A Betty Galeana, quien me hizo lector.
Rayuela es un fresco que Degas nunca pintó. Una película que a Kubrik no se le ocurrió. Una idea que los griegos no tuvieron. Una canción que Farinelli no pudo ejecutar. Un discurso que Descartes no escribió. Un respiro que el primer maratonista ya no sintió.
Rayuela es una bofetada de colores y argumentos, discusiones y personajes que si su mismo autor no lo hubiese sugerido, años habrían tenido que pasar para que alguien hubiese dado con la técnica correcta para leerlo: nunca en orden, jamás de un tirón. Largar, no ir.

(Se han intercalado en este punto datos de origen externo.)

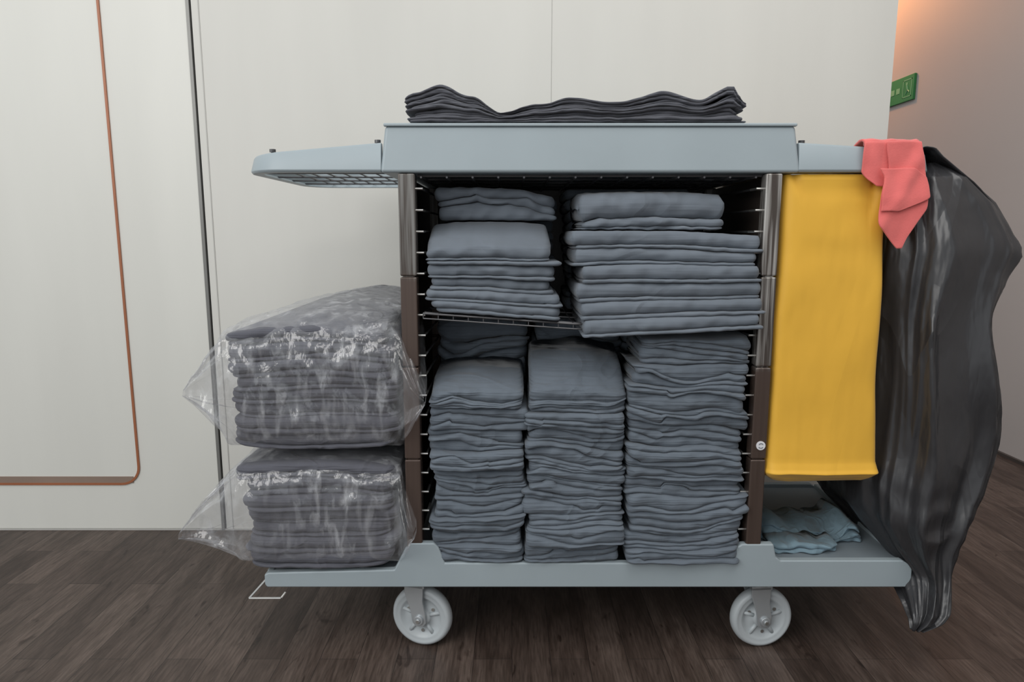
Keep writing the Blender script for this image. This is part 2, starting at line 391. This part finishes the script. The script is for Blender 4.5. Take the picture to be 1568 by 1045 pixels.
# ------------------------------------------------------------------ cart
cart=empty('housekeeping_cart')
D=0.42
a=Acc()
xt0,xt1,xb0,xb1=-0.2205,0.4915,-0.230,0.503
def frus(acc,x0t,x1t,x0b,x1b,y0t,y1t,y0b,y1b,zb_,zt_):
    acc.add([(x0b,y0b,zb_),(x1b,y0b,zb_),(x1b,y1b,zb_),(x0b,y1b,zb_),(x0t,y0t,zt_),(x1t,y0t,zt_),(x1t,y1t,zt_),(x0t,y1t,zt_)],
              [(0,3,2,1),(4,5,6,7),(0,1,5,4),(1,2,6,5),(2,3,7,6),(3,0,4,7)])
frus(a,xt0,xt1,xb0,xb1,0.006,D-0.006,0,D,0.926,1.006)
a.obj('deck_center',M_plastic,cart,bevel=0.006,seg=3)
a=Acc(); frus(a,xt0-0.002,xt1+0.002,xt0-0.002,xt1+0.002,0.002,0.012,0.002,0.012,1.0045,1.0100)
a.obj('deck_lip',M_plastic,cart,bevel=0.002)
def wing(name, xin, xend, zin, zend):
    sgn = 1 if xend>xin else -1
    R=0.07; path=[]
    path.append((xin,0.004))
    for i in range(1,12): path.append((xin+(xend-sgn*R-xin)*i/12, 0.004))
    for i in range(9):
        t=math.pi/2*i/8; path.append((xend-sgn*R+sgn*R*math.sin(t),0.004+R-R*math.cos(t)))
    for i in range(1,6): path.append((xend, 0.004+R+(D-0.008-2*R)*i/6))
    for i in range(9):
        t=math.pi/2*i/8; path.append((xend-sgn*R+sgn*R*math.cos(t),D-0.004-R+R*math.sin(t)))
    for i in range(11,-1,-1): path.append((xin+(xend-sgn*R-xin)*i/12, D-0.004))
    V=[];F=[];n=len(path); m=8
    for i,(x,y) in enumerate(path):
        p0=path[max(0,i-1)];p1=path[min(n-1,i+1)]
        dx,dy=p1[0]-p0[0],p1[1]-p0[1];l=math.hypot(dx,dy);ox,oy=dy/l*sgn,-dx/l*sgn
        f=abs(x-xin)/abs(xend-xin); zt=zin+(zend-zin)*f
        zbm=0.927
        prof=[(0.0,zbm),(0.003,zbm+0.004),(-0.003,zt-0.004),(-0.006,zt),(-0.016,zt),(-0.018,zt-0.006),(-0.012,zbm+0.004),(-0.02,zbm)]
        for o_,z in prof: V.append((x+ox*o_,y+oy*o_,z))
    for i in range(n-1):
        for j in range(m):
            k=(j+1)%m; F.append((i*m+j,i*m+k,(i+1)*m+k,(i+1)*m+j))
    F.append(tuple(range(m)));F.append(tuple((n-1)*m+j for j in range(m-1,-1,-1)))
    mesh_obj(name,V,F,M_plastic,cart,smooth=False,bevel=0.0015)
    w=Acc()
    for i in range(1,7):
        x=xin+(xend-sgn*0.03-xin)*i/7; w.rod((x,0.02,0.934),(x,D-0.02,0.934),0.0014,6)
    for y in (0.07,0.16,0.25,0.34): w.rod((xin,y,0.931),(xend-sgn*0.012,y,0.931),0.0018,6)
    w.obj(name+'_grille',M_wire,cart)
wing('deck_wing_left',-0.228,-0.474,0.978,0.957)
wing('deck_wing_right',0.500,0.752,0.978,0.963)
a=Acc()
for x,z in ((-0.425,0.962),(-0.238,0.978),(0.513,0.977)):
    a.rod((x,0.03,z-0.03),(x,0.03,z+0.003),0.003); a.rod((x,0.03,z+0.002),(x,0.03,z+0.007),0.0055,12)
a.obj('deck_studs',M_wire,cart)
a=Acc()
for i in range(14):
    x=-0.16+i*0.0453; a.rod((x,0.01,0.919),(x,D-0.01,0.919),0.002,6)
for y in (0.02,0.10,0.18,0.26,0.34,0.40): a.rod((-0.168,y,0.9225),(0.442,y,0.9225),0.0025,6)
a.obj('under_grille',M_wire,cart)
for nm,x0,x1,mt,y0 in (('post_front_left',-0.200,-0.170,M_postL,0.0),('post_front_right',0.4445,0.4735,M_postR,0.0),
                  ('post_back_left',-0.200,-0.170,M_postL,D-0.03),('post_back_right',0.4445,0.4735,M_postR,D-0.03)):
    a=Acc(); cuts=[0.20,0.405,0.580,0.745,0.926]
    for c0,c1 in zip(cuts,cuts[1:]): a.box(x0,x1,y0+0.002,y0+0.03,c0+0.0008,c1-0.0008)
    a.box(x0+0.004,x1-0.004,y0+0.006,y0+0.027,0.19,0.926)
    a.obj(nm,mt,cart,bevel=0.003)
a=Acc()
a.box(-0.196,-0.190,0.03,D-0.03,0.2,0.922); a.box(0.463,0.469,0.03,D-0.03,0.2,0.922); a.box(-0.196,0.469,D-0.012,D-0.006,0.2,0.922)
a.obj('side_and_back_panels',M_dark,cart)
a=Acc()
for sx,xi in ((1,-0.170),(-1,0.4445)):
    for i in range(18):
        z=0.262+i*0.0375
        a.rod((xi-sx*0.004,0.016,z),(xi+sx*0.012,0.016,z),0.0022,8)
        a.rod((xi+sx*0.010,0.016,z),(xi+sx*0.010,0.05,z),0.0022,6)
a.obj('shelf_pins',M_steel,cart)
a=Acc()
for sx,xi in ((1,-0.170),(-1,0.4445)):
    for i in range(18):
        z=0.262+i*0.0375
        a.rod((xi+sx*0.010,0.05,z),(xi+sx*0.010,D-0.02,z),0.0022,6)
a.obj('shelf_rungs',M_wire,cart)
a=Acc(); a.rod((0.4615,0.0025,0.432),(0.4615,0.0005,0.432),0.0085,24); a.obj('post_label',M_white,cart)
a=Acc()
for t0 in (0.6,3.7):
    for i in range(5):
        t=t0+i*0.4;t2=t+0.4
        a.rod((0.4615+0.0045*math.cos(t),0.0,0.432+0.0045*math.sin(t)),(0.4615+0.0045*math.cos(t2),0.0,0.432+0.0045*math.sin(t2)),0.0007,5)
a.obj('label_mark',M_linen,cart)
a=Acc()
def shz(x): return 0.678-0.070*(min(x,0.12)+0.15)
xs=(-0.160,0.436)
segs=[xs[0]+(xs[1]-xs[0])*i/22 for i in range(23)]
for y in (0.003,0.02,0.10,0.18,0.26,0.34,0.395):
    for x_,x2_ in zip(segs,segs[1:]): a.rod((x_,y,shz(x_)),(x2_,y,shz(x2_)),0.0019 if y<0.01 else 0.0016,6)
for x_,x2_ in zip(segs,segs[1:]): a.rod((x_,0.003,shz(x_)-0.009),(x2_,0.003,shz(x2_)-0.009),0.0014,6)
for x in segs:
    a.rod((x,0.003,shz(x)-0.009),(x,0.003,shz(x)),0.0010,6); a.rod((x,0.003,shz(x)),(x,0.395,shz(x)),0.0013,6)
a.obj('wire_shelf',M_wire,cart)
rail=[(-0.474,0.156),(-0.470,0.150),(0.757,0.150),(0.765,0.158),(0.765,0.192),(0.745,0.205),(0.512,0.205),(0.503,0.212),(0.497,0.238),
      (0.437,0.238),(0.428,0.232),(0.412,0.200),(-0.128,0.200),(-0.140,0.232),(-0.148,0.240),(-0.192,0.240),(-0.205,0.225),(-0.225,0.186),(-0.466,0.180),(-0.474,0.176)]
a=Acc(); a.prism(rail,0.0,0.016); a.obj('base_rail_front',M_plastic,cart,bevel=0.003)
a=Acc(); a.prism(rail,D-0.016,D); a.obj('base_rail_back',M_plastic,cart,bevel=0.003)
a=Acc(); a.box(-0.474,-0.460,0.016,D-0.016,0.150,0.178); a.box(0.751,0.765,0.016,D-0.016,0.150,0.206)
a.obj('base_ends',M_plastic,cart,bevel=0.003)
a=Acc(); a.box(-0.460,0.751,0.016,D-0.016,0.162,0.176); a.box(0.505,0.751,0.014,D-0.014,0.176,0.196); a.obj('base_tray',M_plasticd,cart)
a=Acc(); P=[(-0.47,0.02,0.165),(-0.505,0.0,0.128),(-0.44,-0.01,0.134),(-0.435,0.0,0.140)]
for p,q in zip(P,P[1:]): a.rod(p,q,0.0022,8)
a.obj('wire_bracket',M_steel,cart)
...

Hay libros, como la Biblia, que se dicen aptos para ser abiertos y leídos en equis capítulo, ipso facto. Rayuela es otro. Vas al café, al parque, a tu cama, al baño, en el vuelo, en la tarde triste y aburida en el patio de tu casa, lo abres, y te sumerges. Y así te pierdes. Lector, autor, libro se funden para insultarse unos a otros. El lector trasgrede la memoria del autor dilucidando por qué demonios no fue un poco más claro en ciertas cosas. El autor le dice al lector lo intelectualmente ínfimo que es todo el tiempo, y el libro de los tres es el que más se divierte. Como cualquiera que atestigua el duelo de dos que pelean pero no se pueden dejar.
El argumento universal del amor se junta con la también universalidad de la vagancia y el eterno y ansiado placer de bohemias continuas, reflexiones sin fin y revelaciones inocuas y no tanto.
Si no fuese porque pertenecen a dos generaciones tan contrapuestas, pensaría que Cortázar aplicó los principios de un joven Gibson: probar cada droga disponible en este planeta. Y pensaría también que el resultado fue su ecuménica obra, tan grandilocuente que entre más escribo sobre ella, más pequeño más siento.
Julio - si tuteo a quienes no conozco tanto, ¿por qué no a alguien de quien ya he leído su mente? - no dejó libre practicamente ninguna arista del estilo literario. Lo mismo un pequeño poema aquí, un extracto de columna periodística acá, dramaturgia, relato en primera, tercera, quinta y ene persona, narración científica y empírica, hasta mi parte favorita, la invención de palabras que ayudan cuando las que existen simplemente resultan tontas.
Dentro de mi cuota de relatos eróticos con los que me he topado en cuanto libro puedas imaginar, este es mi favorito:
Apenas él le amalaba el noema, a ella se le agolpaba el clémiso y caían en hidromurias, en salvajes ambonios, en sustalos exasperantes. Cada vez que él procuraba relamar las incopelusas, se enredaba en un grimado quejumbroso y tenía que envulsionarse de cara al nóvalo, sintiendo cómo poco a poco las arnillas se espejunaban, se iban apeltronando, reduplimiendo, hasta quedar tendido como el trimalciato de ergomanina al que se le han dejado caer unas fílulas de cariaconcia. Y sin embargo era apenas el principio, porque en un momento dado ella se tordulaba los hurgalios, consintiendo en que él aproximara suavamente sus orfelunios. Apenas se entreplumaban, algo como un ulucordio los encrestoriaba, los extrayuxtaba y aramovía, de pronto era el clinón, la esterfurosa convulcante de las mátricas, la jadehollante embocapluvia del orgumio, los esproemios del merpasmo en una sobrehumítica agopausa. ¡Evohé! ¡Evohé! Volposados en la resta del murelio, se sentían balparamar, perlinos y márulos. Temblaba el troc, se vencían las marioplumas, y todo se resolviraba en un profundo pínice, en niolamas de argutendidas gasas, en carinias casi crueles que los ordopenaban hasta el límite de las gunfias.
Después de algo como eso, no queda más que prender un pinche cigarro, sonreir, y pensar en lo bueno es que haya habido tipos como Julio escribiendo cosas como Cortázar.